— START Task inputs —

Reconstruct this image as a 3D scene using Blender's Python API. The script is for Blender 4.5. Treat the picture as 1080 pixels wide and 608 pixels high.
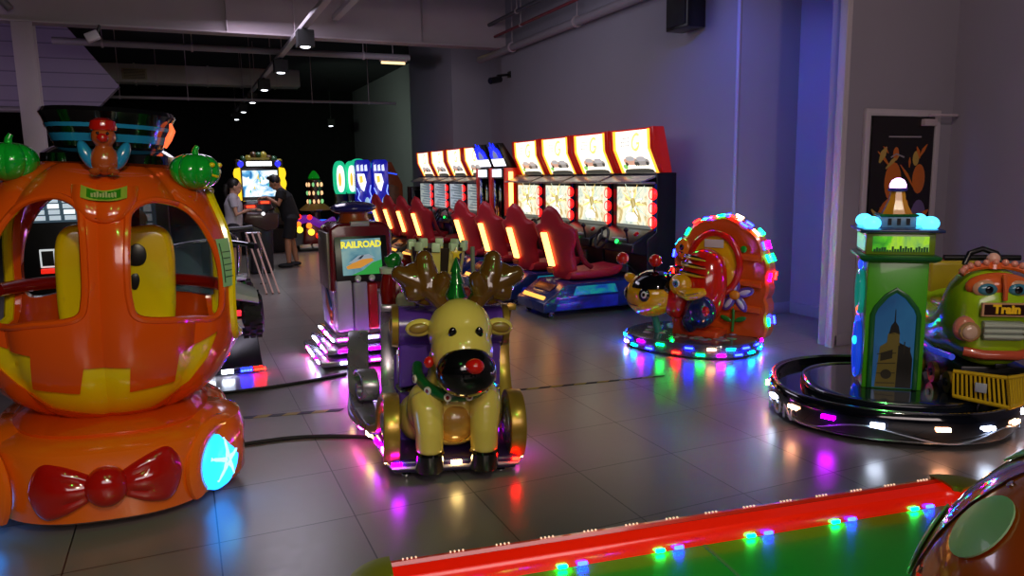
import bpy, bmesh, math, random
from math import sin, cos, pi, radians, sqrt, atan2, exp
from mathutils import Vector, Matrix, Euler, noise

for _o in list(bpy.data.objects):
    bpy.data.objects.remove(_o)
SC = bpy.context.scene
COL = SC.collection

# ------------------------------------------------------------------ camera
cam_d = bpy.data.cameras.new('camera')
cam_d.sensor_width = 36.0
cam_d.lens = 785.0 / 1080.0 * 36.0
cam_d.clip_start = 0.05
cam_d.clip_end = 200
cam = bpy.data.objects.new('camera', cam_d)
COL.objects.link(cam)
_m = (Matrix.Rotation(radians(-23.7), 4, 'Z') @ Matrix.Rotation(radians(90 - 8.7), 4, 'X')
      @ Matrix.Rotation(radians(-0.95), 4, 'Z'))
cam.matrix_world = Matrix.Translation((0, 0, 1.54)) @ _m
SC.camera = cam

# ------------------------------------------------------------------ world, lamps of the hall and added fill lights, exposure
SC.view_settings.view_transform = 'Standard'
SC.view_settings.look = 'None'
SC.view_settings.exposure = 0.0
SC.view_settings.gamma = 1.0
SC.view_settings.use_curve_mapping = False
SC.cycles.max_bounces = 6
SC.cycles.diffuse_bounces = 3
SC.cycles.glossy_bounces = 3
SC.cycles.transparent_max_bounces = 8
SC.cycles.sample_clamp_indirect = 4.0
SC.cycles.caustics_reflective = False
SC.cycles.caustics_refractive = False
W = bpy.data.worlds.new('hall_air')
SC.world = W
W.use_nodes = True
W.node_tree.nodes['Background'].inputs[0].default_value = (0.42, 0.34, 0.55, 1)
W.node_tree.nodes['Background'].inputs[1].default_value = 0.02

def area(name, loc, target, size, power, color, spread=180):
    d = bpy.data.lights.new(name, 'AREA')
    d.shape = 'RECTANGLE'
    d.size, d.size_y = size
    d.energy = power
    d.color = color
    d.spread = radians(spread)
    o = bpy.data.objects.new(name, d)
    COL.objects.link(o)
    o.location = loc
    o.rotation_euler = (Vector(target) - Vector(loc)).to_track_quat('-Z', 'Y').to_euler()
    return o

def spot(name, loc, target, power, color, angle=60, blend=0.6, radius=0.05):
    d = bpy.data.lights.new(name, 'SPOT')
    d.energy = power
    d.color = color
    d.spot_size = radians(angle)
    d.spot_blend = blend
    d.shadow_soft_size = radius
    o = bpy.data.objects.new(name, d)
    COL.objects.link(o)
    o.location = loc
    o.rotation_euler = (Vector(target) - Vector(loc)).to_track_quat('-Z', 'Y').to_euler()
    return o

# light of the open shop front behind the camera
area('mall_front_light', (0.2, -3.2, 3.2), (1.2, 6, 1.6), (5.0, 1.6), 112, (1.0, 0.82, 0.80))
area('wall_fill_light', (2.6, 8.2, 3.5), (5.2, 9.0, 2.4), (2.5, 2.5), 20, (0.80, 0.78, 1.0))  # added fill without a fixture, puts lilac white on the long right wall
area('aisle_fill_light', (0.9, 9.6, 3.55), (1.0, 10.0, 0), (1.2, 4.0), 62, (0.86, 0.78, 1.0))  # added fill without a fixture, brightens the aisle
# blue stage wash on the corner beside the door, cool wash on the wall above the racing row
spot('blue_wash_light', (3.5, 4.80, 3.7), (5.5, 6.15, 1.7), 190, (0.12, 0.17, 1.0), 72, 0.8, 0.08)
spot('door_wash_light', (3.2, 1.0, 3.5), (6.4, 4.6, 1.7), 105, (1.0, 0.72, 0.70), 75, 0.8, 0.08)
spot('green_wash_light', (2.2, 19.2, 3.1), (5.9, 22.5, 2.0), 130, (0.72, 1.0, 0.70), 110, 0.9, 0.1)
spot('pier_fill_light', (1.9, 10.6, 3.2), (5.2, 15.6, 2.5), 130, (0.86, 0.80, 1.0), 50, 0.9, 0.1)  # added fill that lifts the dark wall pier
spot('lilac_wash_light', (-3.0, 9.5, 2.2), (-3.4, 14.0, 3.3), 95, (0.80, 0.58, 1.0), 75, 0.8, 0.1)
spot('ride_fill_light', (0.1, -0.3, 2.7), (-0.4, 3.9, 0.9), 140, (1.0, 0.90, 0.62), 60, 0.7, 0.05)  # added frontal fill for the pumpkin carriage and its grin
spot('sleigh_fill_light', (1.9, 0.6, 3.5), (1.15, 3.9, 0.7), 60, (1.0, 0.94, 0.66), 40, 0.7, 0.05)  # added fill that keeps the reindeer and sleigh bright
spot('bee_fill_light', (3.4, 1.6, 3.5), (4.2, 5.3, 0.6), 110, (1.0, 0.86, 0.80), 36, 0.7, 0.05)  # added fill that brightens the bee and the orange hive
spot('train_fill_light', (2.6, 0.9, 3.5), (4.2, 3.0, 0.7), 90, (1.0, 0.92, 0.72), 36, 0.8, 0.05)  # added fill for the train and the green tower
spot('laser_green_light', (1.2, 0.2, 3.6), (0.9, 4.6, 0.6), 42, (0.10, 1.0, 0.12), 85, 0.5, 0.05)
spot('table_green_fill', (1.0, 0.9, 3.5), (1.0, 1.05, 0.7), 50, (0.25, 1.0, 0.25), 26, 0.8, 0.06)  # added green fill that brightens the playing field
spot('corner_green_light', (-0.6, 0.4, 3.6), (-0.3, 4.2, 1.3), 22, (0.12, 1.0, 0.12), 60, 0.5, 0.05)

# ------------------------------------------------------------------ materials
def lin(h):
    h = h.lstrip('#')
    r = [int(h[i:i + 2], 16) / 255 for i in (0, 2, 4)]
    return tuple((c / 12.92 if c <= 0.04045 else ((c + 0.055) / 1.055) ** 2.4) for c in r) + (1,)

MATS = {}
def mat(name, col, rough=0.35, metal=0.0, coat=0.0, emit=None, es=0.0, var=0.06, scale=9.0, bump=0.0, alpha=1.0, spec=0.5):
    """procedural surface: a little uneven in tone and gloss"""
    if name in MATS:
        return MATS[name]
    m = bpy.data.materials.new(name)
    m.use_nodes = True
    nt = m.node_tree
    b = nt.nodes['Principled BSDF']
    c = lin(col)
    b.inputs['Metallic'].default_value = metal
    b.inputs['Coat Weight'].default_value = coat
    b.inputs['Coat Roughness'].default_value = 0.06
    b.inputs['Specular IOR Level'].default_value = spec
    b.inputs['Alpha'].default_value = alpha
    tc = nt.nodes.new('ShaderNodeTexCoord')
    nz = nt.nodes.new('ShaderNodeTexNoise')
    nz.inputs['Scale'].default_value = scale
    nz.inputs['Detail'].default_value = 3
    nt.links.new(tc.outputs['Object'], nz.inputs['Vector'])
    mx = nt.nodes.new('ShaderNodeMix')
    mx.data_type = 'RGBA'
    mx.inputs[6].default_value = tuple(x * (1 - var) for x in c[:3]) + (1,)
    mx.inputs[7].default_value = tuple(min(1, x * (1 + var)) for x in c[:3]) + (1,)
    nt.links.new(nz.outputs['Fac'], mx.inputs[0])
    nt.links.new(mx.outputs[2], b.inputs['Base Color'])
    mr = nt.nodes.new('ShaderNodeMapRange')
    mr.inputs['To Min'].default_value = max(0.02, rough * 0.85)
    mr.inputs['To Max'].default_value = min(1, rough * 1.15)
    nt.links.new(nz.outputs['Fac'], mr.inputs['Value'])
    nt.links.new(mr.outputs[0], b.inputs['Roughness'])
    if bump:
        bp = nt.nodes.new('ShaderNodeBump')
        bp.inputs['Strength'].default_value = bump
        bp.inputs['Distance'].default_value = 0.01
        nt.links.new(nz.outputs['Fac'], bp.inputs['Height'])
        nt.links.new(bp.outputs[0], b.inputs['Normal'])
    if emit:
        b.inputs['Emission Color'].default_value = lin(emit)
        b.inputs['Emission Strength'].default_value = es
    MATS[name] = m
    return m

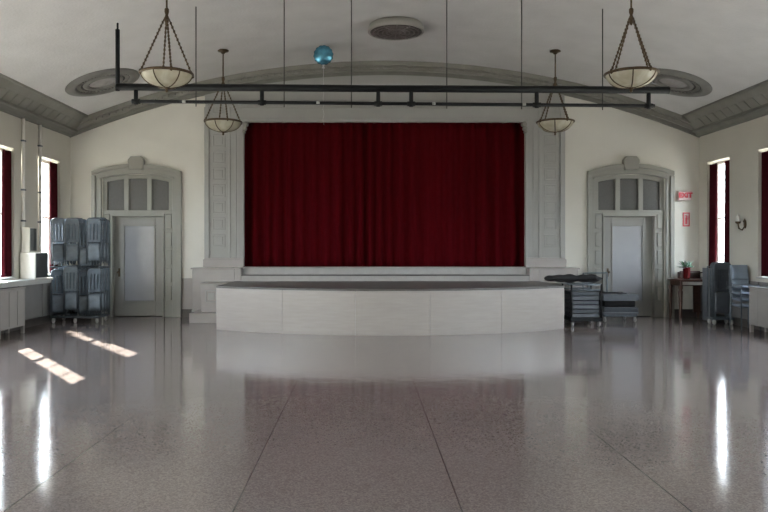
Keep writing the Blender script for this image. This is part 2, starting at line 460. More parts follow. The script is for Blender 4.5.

— END Task inputs —

Give back every line exactly as it stands, pictures excluded.

Reconstruct this image as a 3D scene using Blender's Python API. The script is for Blender 4.5. Treat the picture as 1080 pixels wide and 608 pixels high.
import bpy, bmesh, math, random
from math import sin, cos, pi, radians, sqrt, atan2, exp
from mathutils import Vector, Matrix, Euler, noise

for _o in list(bpy.data.objects):
    bpy.data.objects.remove(_o)
SC = bpy.context.scene
COL = SC.collection

# ------------------------------------------------------------------ camera
cam_d = bpy.data.cameras.new('camera')
cam_d.sensor_width = 36.0
cam_d.lens = 785.0 / 1080.0 * 36.0
cam_d.clip_start = 0.05
cam_d.clip_end = 200
cam = bpy.data.objects.new('camera', cam_d)
COL.objects.link(cam)
_m = (Matrix.Rotation(radians(-23.7), 4, 'Z') @ Matrix.Rotation(radians(90 - 8.7), 4, 'X')
      @ Matrix.Rotation(radians(-0.95), 4, 'Z'))
cam.matrix_world = Matrix.Translation((0, 0, 1.54)) @ _m
SC.camera = cam

# ------------------------------------------------------------------ world, lamps of the hall and added fill lights, exposure
SC.view_settings.view_transform = 'Standard'
SC.view_settings.look = 'None'
SC.view_settings.exposure = 0.0
SC.view_settings.gamma = 1.0
SC.view_settings.use_curve_mapping = False
SC.cycles.max_bounces = 6
SC.cycles.diffuse_bounces = 3
SC.cycles.glossy_bounces = 3
SC.cycles.transparent_max_bounces = 8
SC.cycles.sample_clamp_indirect = 4.0
SC.cycles.caustics_reflective = False
SC.cycles.caustics_refractive = False
W = bpy.data.worlds.new('hall_air')
SC.world = W
W.use_nodes = True
W.node_tree.nodes['Background'].inputs[0].default_value = (0.42, 0.34, 0.55, 1)
W.node_tree.nodes['Background'].inputs[1].default_value = 0.02

def area(name, loc, target, size, power, color, spread=180):
    d = bpy.data.lights.new(name, 'AREA')
    d.shape = 'RECTANGLE'
    d.size, d.size_y = size
    d.energy = power
    d.color = color
    d.spread = radians(spread)
    o = bpy.data.objects.new(name, d)
    COL.objects.link(o)
    o.location = loc
    o.rotation_euler = (Vector(target) - Vector(loc)).to_track_quat('-Z', 'Y').to_euler()
    return o

def spot(name, loc, target, power, color, angle=60, blend=0.6, radius=0.05):
    d = bpy.data.lights.new(name, 'SPOT')
    d.energy = power
    d.color = color
    d.spot_size = radians(angle)
    d.spot_blend = blend
    d.shadow_soft_size = radius
    o = bpy.data.objects.new(name, d)
    COL.objects.link(o)
    o.location = loc
    o.rotation_euler = (Vector(target) - Vector(loc)).to_track_quat('-Z', 'Y').to_euler()
    return o

# light of the open shop front behind the camera
area('mall_front_light', (0.2, -3.2, 3.2), (1.2, 6, 1.6), (5.0, 1.6), 112, (1.0, 0.82, 0.80))
area('wall_fill_light', (2.6, 8.2, 3.5), (5.2, 9.0, 2.4), (2.5, 2.5), 20, (0.80, 0.78, 1.0))  # added fill without a fixture, puts lilac white on the long right wall
area('aisle_fill_light', (0.9, 9.6, 3.55), (1.0, 10.0, 0), (1.2, 4.0), 62, (0.86, 0.78, 1.0))  # added fill without a fixture, brightens the aisle
# blue stage wash on the corner beside the door, cool wash on the wall above the racing row
spot('blue_wash_light', (3.5, 4.80, 3.7), (5.5, 6.15, 1.7), 190, (0.12, 0.17, 1.0), 72, 0.8, 0.08)
spot('door_wash_light', (3.2, 1.0, 3.5), (6.4, 4.6, 1.7), 105, (1.0, 0.72, 0.70), 75, 0.8, 0.08)
spot('green_wash_light', (2.2, 19.2, 3.1), (5.9, 22.5, 2.0), 130, (0.72, 1.0, 0.70), 110, 0.9, 0.1)
spot('pier_fill_light', (1.9, 10.6, 3.2), (5.2, 15.6, 2.5), 130, (0.86, 0.80, 1.0), 50, 0.9, 0.1)  # added fill that lifts the dark wall pier
spot('lilac_wash_light', (-3.0, 9.5, 2.2), (-3.4, 14.0, 3.3), 95, (0.80, 0.58, 1.0), 75, 0.8, 0.1)
spot('ride_fill_light', (0.1, -0.3, 2.7), (-0.4, 3.9, 0.9), 140, (1.0, 0.90, 0.62), 60, 0.7, 0.05)  # added frontal fill for the pumpkin carriage and its grin
spot('sleigh_fill_light', (1.9, 0.6, 3.5), (1.15, 3.9, 0.7), 60, (1.0, 0.94, 0.66), 40, 0.7, 0.05)  # added fill that keeps the reindeer and sleigh bright
spot('bee_fill_light', (3.4, 1.6, 3.5), (4.2, 5.3, 0.6), 110, (1.0, 0.86, 0.80), 36, 0.7, 0.05)  # added fill that brightens the bee and the orange hive
spot('train_fill_light', (2.6, 0.9, 3.5), (4.2, 3.0, 0.7), 90, (1.0, 0.92, 0.72), 36, 0.8, 0.05)  # added fill for the train and the green tower
spot('laser_green_light', (1.2, 0.2, 3.6), (0.9, 4.6, 0.6), 42, (0.10, 1.0, 0.12), 85, 0.5, 0.05)
spot('table_green_fill', (1.0, 0.9, 3.5), (1.0, 1.05, 0.7), 50, (0.25, 1.0, 0.25), 26, 0.8, 0.06)  # added green fill that brightens the playing field
spot('corner_green_light', (-0.6, 0.4, 3.6), (-0.3, 4.2, 1.3), 22, (0.12, 1.0, 0.12), 60, 0.5, 0.05)

# ------------------------------------------------------------------ materials
def lin(h):
    h = h.lstrip('#')
    r = [int(h[i:i + 2], 16) / 255 for i in (0, 2, 4)]
    return tuple((c / 12.92 if c <= 0.04045 else ((c + 0.055) / 1.055) ** 2.4) for c in r) + (1,)

MATS = {}
def mat(name, col, rough=0.35, metal=0.0, coat=0.0, emit=None, es=0.0, var=0.06, scale=9.0, bump=0.0, alpha=1.0, spec=0.5):
    """procedural surface: a little uneven in tone and gloss"""
    if name in MATS:
        return MATS[name]
    m = bpy.data.materials.new(name)
    m.use_nodes = True
    nt = m.node_tree
    b = nt.nodes['Principled BSDF']
    c = lin(col)
    b.inputs['Metallic'].default_value = metal
    b.inputs['Coat Weight'].default_value = coat
    b.inputs['Coat Roughness'].default_value = 0.06
    b.inputs['Specular IOR Level'].default_value = spec
    b.inputs['Alpha'].default_value = alpha
    tc = nt.nodes.new('ShaderNodeTexCoord')
    nz = nt.nodes.new('ShaderNodeTexNoise')
    nz.inputs['Scale'].default_value = scale
    nz.inputs['Detail'].default_value = 3
    nt.links.new(tc.outputs['Object'], nz.inputs['Vector'])
    mx = nt.nodes.new('ShaderNodeMix')
    mx.data_type = 'RGBA'
    mx.inputs[6].default_value = tuple(x * (1 - var) for x in c[:3]) + (1,)
    mx.inputs[7].default_value = tuple(min(1, x * (1 + var)) for x in c[:3]) + (1,)
    nt.links.new(nz.outputs['Fac'], mx.inputs[0])
    nt.links.new(mx.outputs[2], b.inputs['Base Color'])
    mr = nt.nodes.new('ShaderNodeMapRange')
    mr.inputs['To Min'].default_value = max(0.02, rough * 0.85)
    mr.inputs['To Max'].default_value = min(1, rough * 1.15)
    nt.links.new(nz.outputs['Fac'], mr.inputs['Value'])
    nt.links.new(mr.outputs[0], b.inputs['Roughness'])
    if bump:
        bp = nt.nodes.new('ShaderNodeBump')
        bp.inputs['Strength'].default_value = bump
        bp.inputs['Distance'].default_value = 0.01
        nt.links.new(nz.outputs['Fac'], bp.inputs['Height'])
        nt.links.new(bp.outputs[0], b.inputs['Normal'])
    if emit:
        b.inputs['Emission Color'].default_value = lin(emit)
        b.inputs['Emission Strength'].default_value = es
    MATS[name] = m
    return m

Keep writing the Blender script for this image. This is part 2, starting at line 460. More parts follow. The script is for Blender 4.5.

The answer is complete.